После обретения независимости очень многие казахстанские политики – не только отошедшие от дел, но и действующие – бросились писать мемуары. Безусловно, их воспоминания представляют интерес как свидетельства событий недавнего прошлого, но доверять им следует с большой осторожностью: авторы таких книг обычно преподносят себя в выгодном свете, выпячивая заслуги, в том числе придуманные, и замалчивая или по-своему интерпретируя факты, которые их не красят.
С властного Олимпа – в писатели
В советское время написание мемуаров политиками – в отличие, например, от военачальников – мягко говоря, не приветствовалась.
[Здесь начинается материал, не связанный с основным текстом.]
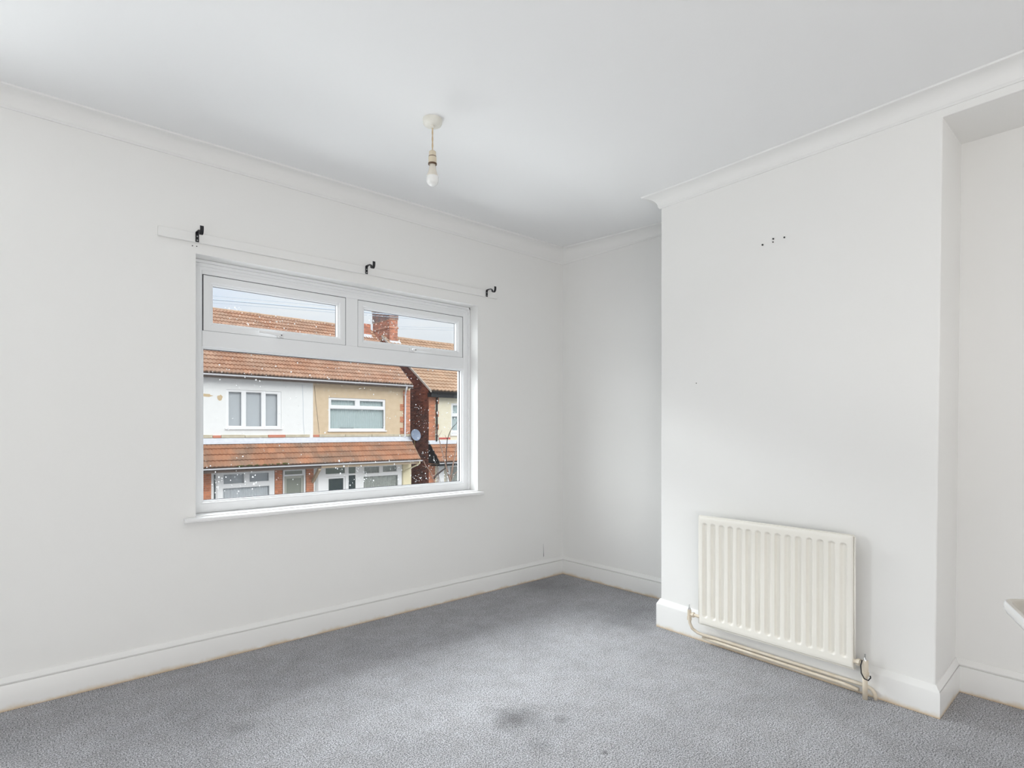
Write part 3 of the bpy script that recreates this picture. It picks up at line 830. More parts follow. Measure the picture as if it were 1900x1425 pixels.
# --- pieces
def tile_mesh(name, w, L, rolls, m, amp=0.020, th=0.036, seg=4):
    bm = B(); n = rolls*seg
    xs = [w*i/n for i in range(n+1)]
    pr = [amp*(0.5 - 0.5*math.cos(2*math.pi*(x/w)*rolls)) for x in xs]
    f = [bm.verts.new((x, 0, th + p)) for x, p in zip(xs, pr)]
    b = [bm.verts.new((x, L, p)) for x, p in zip(xs, pr)]
    k = [bm.verts.new((x, 0, p*0.9 - 0.006)) for x, p in zip(xs, pr)]
    for i in range(n):
        bm.faces.new((f[i], f[i+1], b[i+1], b[i])); bm.faces.new((k[i], k[i+1], f[i+1], f[i]))
    me = bpy.data.meshes.new(name)
    for fc in bm.faces: fc.smooth = False
    bm.to_mesh(me); bm.free(); me.materials.append(m)
    return me
def roof(parent, x0, x1, y0, z0, y1, z1, w, rolls, m, mstuff, single_cols, rows, th=0.046, amp=0.036, row_limit=None):
    """tiled slope rising from (y0,z0) to (y1,z1); single tiles for the columns in single_cols=(xa,xb)"""
    d = Vector((0, y1-y0, z1-z0)); SL = d.length; d.normalize()
    gauge = SL / rows
    nrm = Vector((1, 0, 0)).cross(d)
    me = tile_mesh('roof_tile', w, gauge*1.12, rolls, m, amp, th)
    rot = Matrix((Vector((1,0,0)), d, nrm)).transposed()
    bs = B(); n_ = 0; stuff = 0
    ncol = int(round((x1-x0)/w)); pw = parent_world(parent)
    vs0 = [v.co.copy() for v in me.vertices]; fs0 = [tuple(p.vertices) for p in me.polygons]
    for r_ in range(rows):
        for c_ in range(ncol):
            x = x1 - w*(c_+1)
            p = Vector((x, y0, z0)) + d*(gauge*r_) + nrm*random.uniform(-0.002, 0.003)
            single = (single_cols[0] <= x+w*0.5 <= single_cols[1]) and (row_limit is None or r_ < row_limit) and n_ < 300
            if single:
                o = bpy.data.objects.new('roof_tile', me); COL.objects.link(o); o.parent = parent
                M = rot.to_4x4(); M.translation = p - pw
                o.matrix_local = M @ Matrix.Rotation(random.uniform(-0.006, 0.006), 4, 'Z')
                n_ += 1
            else:
                vv = [bs.verts.new(p + rot @ v) for v in vs0]
                for f in fs0: bs.faces.new([vv[i] for i in f])
                stuff += 1
    if stuff:
        tag(obj('roof_tile_field', bs, mstuff, parent), kind='stuff')
    else: bs.free()
    # underlay so that no light leaks between tiles
    bm = B()
    a = Vector((x0, y0, z0)) - nrm*0.02; b = Vector((x0, y1, z1)) - nrm*0.02
    q = [bm.verts.new(v) for v in (a, (x1, a.y, a.z), (x1, b.y, b.z), b)]
    q2 = [bm.verts.new(v.co - nrm*0.06) for v in q]
    bm.faces.new(q); bm.faces.new(q2[::-1])
    for i in range(4): bm.faces.new((q[i], q2[i], q2[(i+1) % 4], q[(i+1) % 4]))
    bmesh.ops.recalc_face_normals(bm, faces=bm.faces)
    obj('roof_deck', bm, FASC, parent)

def bricks(bm, fn, u0, u1, v0, v1, bw=0.225, bh=0.075, joint=0.010, dep=0.012, keep=None, cm=0):
    """running-bond brick faces standing proud of a mortar surface; fn(u, v, n) -> point"""
    nr = int(round((v1-v0)/bh)); bh = (v1-v0)/nr
    for r_ in range(nr):
        off = -(bw/2) if r_ % 2 else 0
        u = u0 + off
        while u < u1 - 0.02:
            a = max(u, u0) + joint/2; b = min(u+bw, u1) - joint/2; u += bw
            if b - a < 0.02: continue
            c = v0 + bh*r_ + joint/2; d = v0 + bh*(r_+1) - joint/2
            if keep and not keep((a+b)/2, (c+d)/2): continue
            dd = dep * random.uniform(0.7, 1.2)
            o = [bm.verts.new(fn(*p)) for p in ((a, c, 0), (b, c, 0), (b, d, 0), (a, d, 0), (a, c, dd), (b, c, dd), (b, d, dd), (a, d, dd))]
            for f in ((4,5,6,7), (0,1,5,4), (1,2,6,5), (2,3,7,6), (3,0,4,7)): bm.faces.new([o[i] for i in f])

def curtain(parent, x0, x1, z0, z1, y, m, fold=0.09, amp=0.02, name='curtain'):
    bm = B(); n = max(8, int((x1-x0)/fold*6))
    a = []; b = []
    for i in range(n+1):
        x = x0 + (x1-x0)*i/n
        o = amp*math.sin(2*math.pi*(x-x0)/fold + 1.3*math.sin(x*7))
        a.append(bm.verts.new((x, y+o, z0))); b.append(bm.verts.new((x + 0.01*math.sin(x*23), y+o*0.6, z1)))
    for i in range(n): bm.faces.new((a[i], a[i+1], b[i+1], b[i]))
    return obj(name, bm, m, parent, smooth=True)
def blind(parent, x0, x1, z0, z1, y, m):
    bm = B(); z = z0
    while z < z1:
        v = [bm.verts.new(p) for p in ((x0, y, z), (x1, y, z), (x1, y+0.012, z+0.038), (x0, y+0.012, z+0.038))]
        bm.faces.new(v); z += 0.034
    return tag(obj('blind_slats', bm, m, parent), kind='stuff')
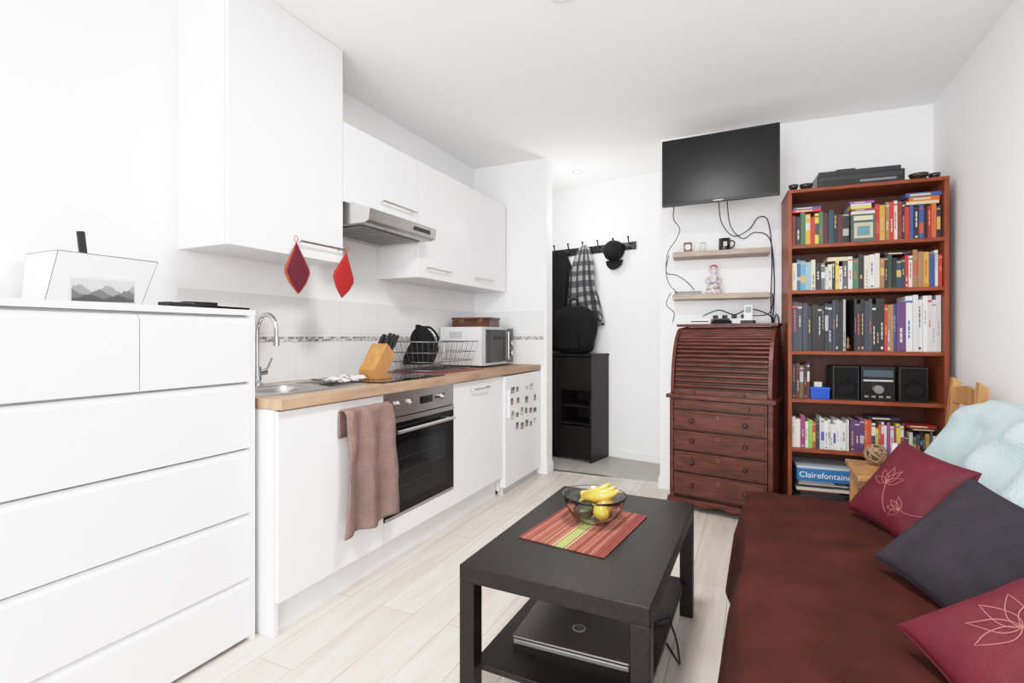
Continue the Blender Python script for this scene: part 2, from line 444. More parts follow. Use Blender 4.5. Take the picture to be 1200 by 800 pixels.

Исключение было сделано разве что для Леонида Брежнева, к тому же произведения, изданные за его авторством («Малая земля», «Возрождение», «Целина»), не вполне вписывались в рамки этого жанра. Другие руководители партии и государства, покинувшие сей бренный мир до начала перестройки, таких книг после себя не оставили. Кроме Никиты Хрущева: отстраненный от власти и отправленный на пенсию, он надиктовывал свои воспоминания тайком от КГБ, который, в конце концов, изъял записи – но не смог помешать их публикации на Западе, А в СССР они впервые были изданы в 1989-м, во времена «разгула» гласности.
Поэтому те казахстанские политики, которые не дожили до начала 1990-х, о написании мемуаров, похоже, даже не задумывались. Между тем, любопытно было бы прочитать воспоминания, скажем, бывшего первого секретаря ЦК Компартии республики Жумабая Шаяхметова (в частности, о его работе в ОГПУ/НКВД, о периоде репрессий, о взаимоотношениях со Сталиным), многолетних руководителей правительства КазССР Нуртаса Ундасынова и Масымхана Бейсебаева, ну и, конечно, Жумабека Ташенева, вокруг имени которого сегодня ходит много всевозможных легенд и даже мифов. Особенно касающихся якобы его угрозы обратиться за защитой территориальной целостности республики в ООН.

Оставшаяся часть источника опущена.